-- start of Supplied records --

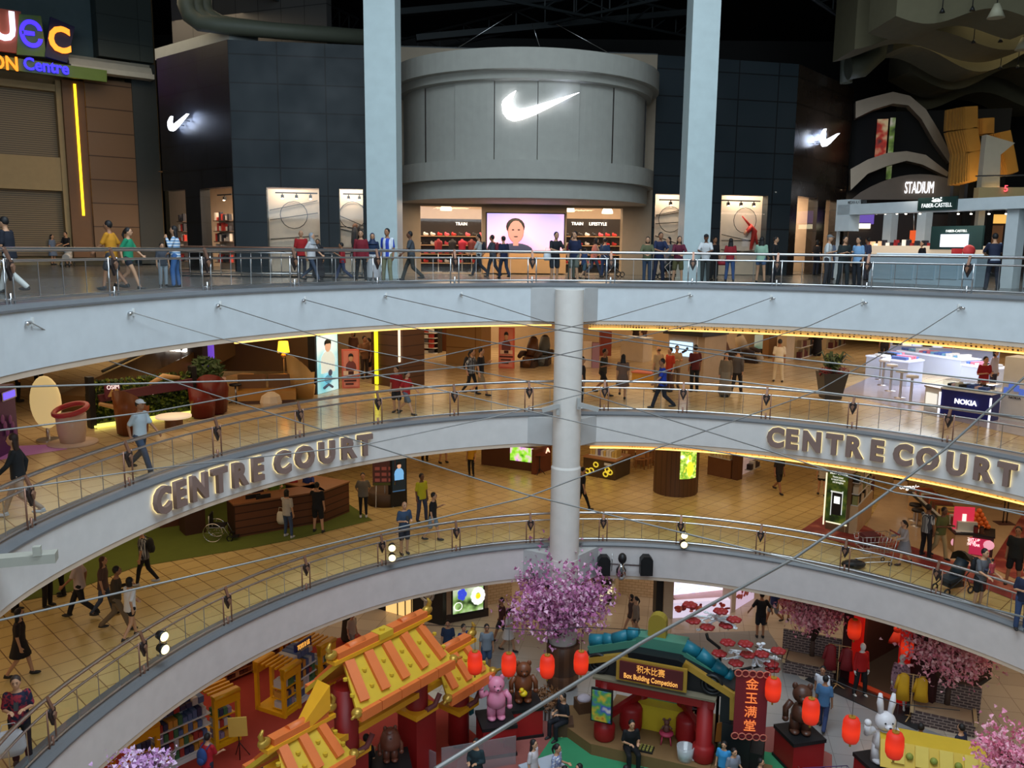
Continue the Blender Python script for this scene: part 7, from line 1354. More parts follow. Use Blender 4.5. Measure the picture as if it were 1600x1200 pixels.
mb = MB(); wR.lbox(mb, -.6, wR.L + .2, .001, .03, -4, 1.1); tag(wR.build(mb, 'trim_dress_shop_floor', cm((44, 42, 42), .5)), kind='structure'); mb = MB(); wR.lbox(mb, hz[0], hz[1], .03, .09, -.1, .15); tag(wR.build(mb, 'trim_door_sill', cm((170, 60, 30), .5)), kind='structure')
mb = MB(); wR.lbox(mb, 0, wR.L + .1, 0, Z0T, -4.2, -4); wR.lbox(mb, 0, .1, 0, Z0T, -4, -.25); wR.lbox(mb, wR.L, wR.L + .1, 0, Z0T, -4, -.25); tag(wR.build(mb, 'wall_dress_shop_back', cm((44, 20, 18))), kind='structure')
area('dress_shop_light', tuple(wR.at(wR.L / 2, 3.1, -1.5)), 2.5, 2, 60, (1, .55, .3))
for u, z, c in ((hz[0] + .35, 1.75, (200, 60, 40)), (hz[0] + .8, 1.6, (210, 150, 60)), (hz[0] + 1.25, 1.75, (180, 70, 60)), (hz[0] + 1.7, 1.4, (190, 110, 90))):
    e = empty('hung_garment', wR.at(u, z, -1.6), 'garment in colour %s hanging deep inside the dress shop' % {200: 'scarlet', 210: 'gold', 180: 'brick red', 190: 'dusty pink'}[c[0]], 'garment'); mb = MB(); mb.lathe([(.1, -.1), (.28, -.5), (.3, -.6)], n=12, sy=.3); mb.lathe([(.02, .02), (.16, -.05), (.12, -.3)], n=12, sy=.35); mb.build('cloth', cm(c), e); mb = MB(); mb.tube([(-.15, 0, 0), (0, 0, .08), (.15, 0, 0)], .01, 5); mb.build('hanger', STEEL, e)
def garment_rack(px, py, label, c, rz=-.4):
    e = empty('garment_stand', floor_at(px, py, 0), label, 'clothes stand', None, rz); mb = MB(); mb.tube([(0, 0, 0), (0, 0, 1.5)], .02)
    for k in range(3): a = k * 2.1; mb.tube([(0, 0, .15), (.28 * math.cos(a), .28 * math.sin(a), 0)], .018)
    mb.tube([(-.35, 0, 1.48), (.35, 0, 1.48)], .015); mb.build('stand', cm((190, 150, 100)), e)
    for i, x in enumerate((-.25, .25)): mb = MB(); mb.lathe([(.04, 1.49), (.15, 1.4), (.17, 1.0), (.21, .62 + .1 * i)], x, -.05 * i, 0, 12, 1, .5); mb.tube([(x - .13, 0, 1.38), (x - .22, -.03, .95)], .05); mb.build('garment', cm(c), e)
garment_rack(1421, 1125, 'clothes stand of bright yellow jackets at the dress shop door', (214, 160, 20)); garment_rack(1307, 1075, 'clothes stand of dark red tops left of the dress shop', (130, 24, 30))
# ---- misc
trolley(floor_at(1292, 1262, 0) , .1, 'purple handled shopping trolley at the foot of the dark brown bear', (90, 50, 110), 1.2)
e = empty('yellow_brick_roof', floor_at(1465, 1262, 0), 'yellow toy brick play roof at the lower right', 'play structure', None, -.35); mb = MB(); mb.box(0, 0, 0, 2.6, 1.0, 1.3); mb.build('base', cm((190, 150, 50)), e)
mb = MB(); mb.prism([(-.8, 1.3), (.8, 1.3), (.35, 1.8), (-.35, 1.8)], (-1.5, 0, 0), (0, 1, 0), (0, 0, 1), 3.0); mb.build('roof', GY, e)
for k in range(5): mb = MB(); mb.bar((-1.1 + .55 * k, -.72, 1.42), (-1.1 + .55 * k, -.38, 1.8), .3, .1); mb.build('roof_tile', cm((220, 190, 80)), e)
mb = MB()
for k in range(4): mb.ball(-.83 + .55 * k, -.6, 1.6, .09)
mb.build('green_studs', cm((140, 150, 60)), e)
e, w, z0, zt = block('glass_barrier', 690, 1215, 806, 1195, 0, 1160, .04, glass_mat('barrier_glass', (.85, .92, .95), .4, .12), 'frameless glass barrier at the foot of the toy brick gate', 'barrier'); e2, w, z0, zt = block('glass_barrier', 660, 1205, 680, 1215, 0, 1172, .04, glass_mat('barrier_glass'), 'short glass barrier beside the red gate column', 'barrier')
for x, y, nm in ((877, 1148, 'brass queue post beside the seated man in black'),): e = empty('queue_post', floor_at(x, y, 0), nm, 'post'); mb = MB(); mb.tube([(0, 0, 0), (0, 0, .95)], .03); mb.ball(0, 0, .98, .05); mb.build('pole', cm((180, 170, 110), .3, .6), e); mb = MB(); mb.lathe([(.18, 0), (.16, .04), (.03, .06)], n=16); mb.build('base', cm((180, 170, 110), .3, .6), e)
for x, y, nm in ((912, 1125, 'woven basket in a dark wire frame beside the pavilion'),): e = empty('wire_basket', floor_at(x, y, 0) , nm, 'basket', None, .3); mb = MB(); mb.box(0, 0, .33, .5, .45, .35); mb.build('frame', cm((90, 62, 40)), e); mb = MB(); mb.ball(0, 0, .7, .22, .2, .12); mb.build('contents', cm((190, 180, 190)), e)
e = empty('dry_planter', floor_at(852, 1118, 0), 'low white slatted planter of dry brown leaves beside the duck bear', 'planter', None, -.35); mb = MB(); mb.box(0, 0, 0, 1.3, .6, .35); mb.build('slats', stripes_mat('white_slats', C(190, 186, 180), C(90, 84, 80), 8, 0), e); mb = MB(); leaf_ball(mb, (0, 0, .55), .6, 420, random.Random(6), .1, .5); mb.build('leaves', cm((120, 78, 44)), e)
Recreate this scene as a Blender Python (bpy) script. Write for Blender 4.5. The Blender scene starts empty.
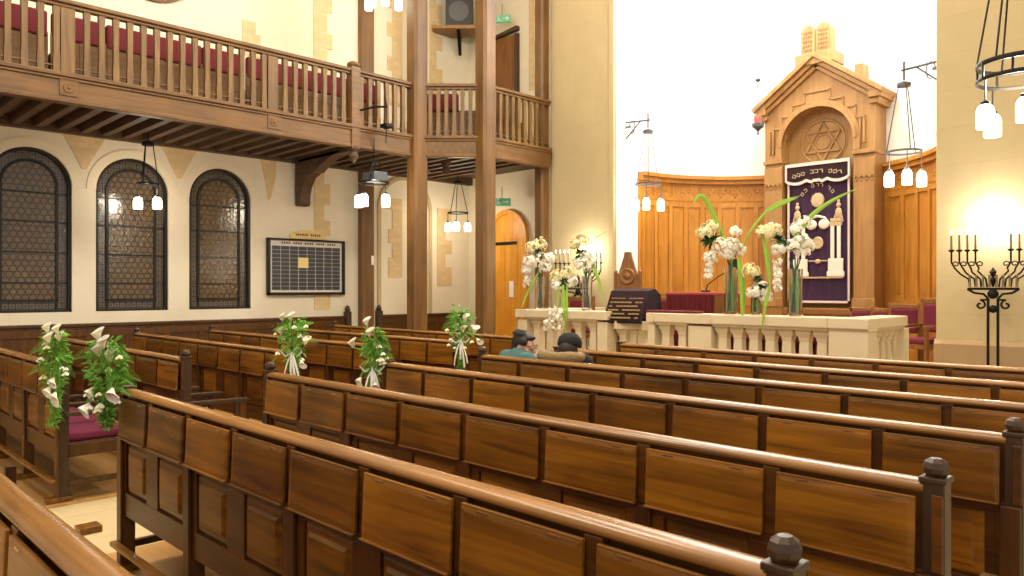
import bpy, math, random
from mathutils import Matrix, Vector
S = bpy.context.scene
COL = S.collection
PI = math.pi
R = math.radians
random.seed(7)

# ------------------------------------------------------------------ helpers
class MB:
    def __init__(s): s.v = []; s.f = []; s.M = Matrix()
    def add(s, vs, fs):
        n = len(s.v); s.v += [tuple(s.M @ Vector(p)) for p in vs]; s.f += [tuple(i + n for i in f) for f in fs]; return s
    def bx(s, x0, x1, y0, y1, z0, z1):
        return s.add([(x0,y0,z0),(x1,y0,z0),(x1,y1,z0),(x0,y1,z0),(x0,y0,z1),(x1,y0,z1),(x1,y1,z1),(x0,y1,z1)],
                     [(0,3,2,1),(4,5,6,7),(0,1,5,4),(1,2,6,5),(2,3,7,6),(3,0,4,7)])
    def box(s, c, d, rot=None):
        M0 = s.M; s.M = M0 @ Matrix.Translation(c) @ (rot if rot else Matrix())
        a, b, e = d[0]/2, d[1]/2, d[2]/2; s.bx(-a,a,-b,b,-e,e); s.M = M0; return s
    def seg(s, p, q, z0, z1, th, off=0.0):          # upright plank from p to q in plan
        p = Vector((p[0],p[1],0)); q = Vector((q[0],q[1],0)); d = (q-p).normalized(); n = Vector((d.y,-d.x,0))
        a, b = n*(off-th/2), n*(off+th/2)
        P = [p+a, q+a, q+b, p+b]
        return s.add([(t.x,t.y,z) for z in (z0,z1) for t in P],
                     [(0,1,2,3),(7,6,5,4),(0,4,5,1),(1,5,6,2),(2,6,7,3),(3,7,4,0)])
    def tube(s, pts, r, n=8, closed=False, flat=None):
        P = [Vector(p) for p in pts]; m = len(P); vs = []; up = None
        rr = r if isinstance(r, (list,tuple)) else [r]*m
        for i in range(m):
            a = P[i-1] if (i or closed) else P[0]; b = P[(i+1)%m] if (i < m-1 or closed) else P[-1]
            t = (b-a).normalized()
            if up is None: up = Vector((0,0,1)) if abs(t.z) < .9 else Vector((1,0,0))
            x = t.cross(up)
            if x.length < 1e-4: x = t.cross(Vector((0,1,0)))
            x.normalize(); y = x.cross(t); up = y
            for k in range(n):
                w = 2*PI*k/n; fx, fy = (flat if flat else (1,1))
                vs.append(P[i] + x*math.cos(w)*rr[i]*fx + y*math.sin(w)*rr[i]*fy)
        fs = []
        for i in range(m if closed else m-1):
            j = (i+1) % m
            for k in range(n): l = (k+1) % n; fs.append((i*n+k, i*n+l, j*n+l, j*n+k))
        if not closed: fs.append(tuple(range(n))[::-1]); fs.append(tuple((m-1)*n+k for k in range(n)))
        return s.add(vs, fs)
    def lathe(s, prof, n=16, c=(0,0,0), axis=None):
        vs = []; fs = []; m = len(prof)
        for r, z in prof:
            for k in range(n):
                w = 2*PI*k/n; vs.append((c[0]+r*math.cos(w), c[1]+r*math.sin(w), c[2]+z))
        for i in range(m-1):
            for k in range(n): l = (k+1)%n; fs.append((i*n+k, i*n+l, (i+1)*n+l, (i+1)*n+k))
        if prof[0][0] > 1e-5: fs.append(tuple(range(n))[::-1])
        if prof[-1][0] > 1e-5: fs.append(tuple((m-1)*n+k for k in range(n)))
        return s.add(vs, fs)
    def ball(s, c, r, sc=(1,1,1), n=12, m=8, rot=None):
        M0 = s.M; s.M = M0 @ Matrix.Translation(c) @ (rot if rot else Matrix()) @ Matrix.Diagonal((*sc,1))
        s.lathe([(max(r*math.sin(PI*i/m),1e-6), -r*math.cos(PI*i/m)) for i in range(m+1)], n); s.M = M0; return s
    def prism(s, poly, d0, d1, plane='xz'):          # poly in a plane, extruded along the third axis
        k = len(poly)
        f = {'xz': lambda a,b,d: (a,d,b), 'yz': lambda a,b,d: (d,a,b), 'xy': lambda a,b,d: (a,b,d)}[plane]
        vs = [f(a,b,d0) for a,b in poly] + [f(a,b,d1) for a,b in poly]
        fs = [tuple(range(k))[::-1], tuple(range(k,2*k))] + [(i,(i+1)%k,k+(i+1)%k,k+i) for i in range(k)]
        return s.add(vs, fs)
    def frustum(s, x0,x1,z0,z1, y0, y1, ins):        # raised field: base at y0, face at y1, inset
        return s.add([(x0,y0,z0),(x1,y0,z0),(x1,y0,z1),(x0,y0,z1),(x0+ins,y1,z0+ins),(x1-ins,y1,z0+ins),(x1-ins,y1,z1-ins),(x0+ins,y1,z1-ins)],
                     [(4,5,6,7),(0,1,5,4),(1,2,6,5),(2,3,7,6),(3,0,4,7),(3,2,1,0)])
    def leaf(s, pts, w, th=.0012, up=(0,0,1)):       # a long blade, widest in the middle
        P = [Vector(p) for p in pts]; m = len(P); vs = []; U = Vector(up)
        for i in range(m):
            t = (P[min(i+1,m-1)]-P[max(i-1,0)]).normalized(); x = t.cross(U)
            if x.length < .05: x = t.cross(Vector((1,.3,0)))
            x.normalize(); k = i/(m-1); ww = w*max(.04, math.sin(PI*(.12+.88*k))**.8)
            n = x.cross(t)
            vs += [P[i]-x*ww/2, P[i]+n*(th+ww*.10), P[i]+x*ww/2, P[i]-n*th+n*ww*.10]
        fs = []
        for i in range(m-1):
            for k in range(4): l=(k+1)%4; fs.append((i*4+k, i*4+l, i*4+4+l, i*4+4+k))
        fs += [(3,2,1,0), tuple((m-1)*4+k for k in range(4))]
        return s.add(vs, fs)
    def mesh(s, name):
        import bmesh
        me = bpy.data.meshes.new(name); me.from_pydata(s.v, [], s.f); me.update()
        bm = bmesh.new(); bm.from_mesh(me); bmesh.ops.recalc_face_normals(bm, faces=bm.faces); bm.to_mesh(me); bm.free(); return me
    def obj(s, name, mat, parent=None, smooth=False, bev=0, loc=None, ang=40):
        me = s.mesh(name); o = bpy.data.objects.new(name, me); COL.objects.link(o)
        if mat: me.materials.append(mat)
        if smooth:
            for p in me.polygons: p.use_smooth = True
            me.set_sharp_from_angle(angle=R(ang))
        if bev:
            b = o.modifiers.new('bevel','BEVEL'); b.width = bev; b.segments = 2; b.limit_method = 'ANGLE'
        if parent: o.parent = parent
        if loc: o.location = loc
        return o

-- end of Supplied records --

The problem -
Find out how many lines in the listing contain the string "scene". Give the number alone.

Final result -
3